ASFPM’s Science Services Rolls Out Next Generation of Great Lakes Coastal Resilience Planning Guide

Apr 11, 2014 | News & Views, What's New

After three years in the making, the newest version of the Great Lakes Coastal Resilience Planning Guide is online featuring additional case studies and stories for municipal planners and decision makers to use in planning for more resilient coasts.
Throughout the Great Lakes region, communities are witnessing a widespread transformation of the landscape, climate, weather patterns, plants and wildlife, which has caused a degree of uncertainty about what the future will bring. Now more than ever before, questions about resilience and how to plan for the challenges presented by climate change and natural hazards are being asked at the community level. With this guide, communities have a versatile, organized, and free web-based tool to share and look for answers to this pressing question.
“Early on in our Great Lakes community research and needs assessment, we realized that there were two niches that had not yet been filled.
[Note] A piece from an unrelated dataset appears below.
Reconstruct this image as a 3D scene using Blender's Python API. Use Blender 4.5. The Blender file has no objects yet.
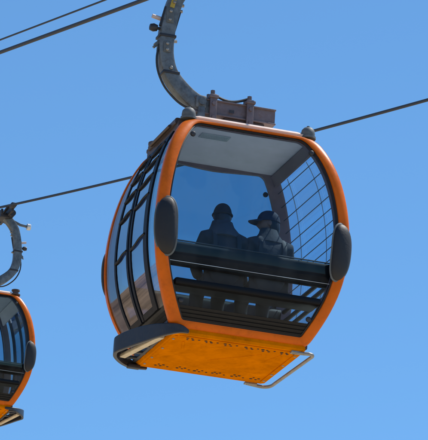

One was existence of local data, and one was of process, or what to do with those data,” said Jeff Stone, project manager for the Association of State Floodplain Managers (one of many partner groups involved in GLCR’s creation).
He said the planning guide sought to fill those niches by creating a venue where existing local data and examples of how it has been used on the ground can be connected with the maps, tools, data, people, and resources required to replicate the actions exemplified.
The planning guide shows how Great Lakes coastal communities are using science-based information to address coastal watershed hazards such as flooding, stormwater, shore erosion, and lake-level fluctuations. This online resource connects people with the tools and data needed to consider natural hazards and climate change in local planning and management efforts.
Stone said that although some of the tools and resources of the planning guide are Great Lakes-centric, he sees it as a useful tool for all floodplain managers.
“There are not a lot of tools out there to show what other communities are doing, at least not in one single place. But with this planning guide, planners and community officials can see what other communities have faced, and consider it in their planning and management activities. It’s about helping people adapt to dynamic and changing natural hazards … and planning is what gets you to a resilient community.”
Additional resources featured in the planning guide include:

• Climate and Environment– Learn about the Great Lakes and its coastal hazards and climate.
• Events and Funding– Identify events and funding sources related to coastal resilience and hazards.
• Library – Uncover relevant publications that include legal and regulatory documents, best practices, ordinances, comprehensive plans, and more.
• Local stories– Learn what’s happening in Great Lakes communities. Information ranges from news articles to outreach materials.
• Maps, Data, and Tools– Access geospatial data, tools, applications, and Web map services available in the region.
• People and Organizations– Connect with others working to address coastal hazard and climate change impacts in the region.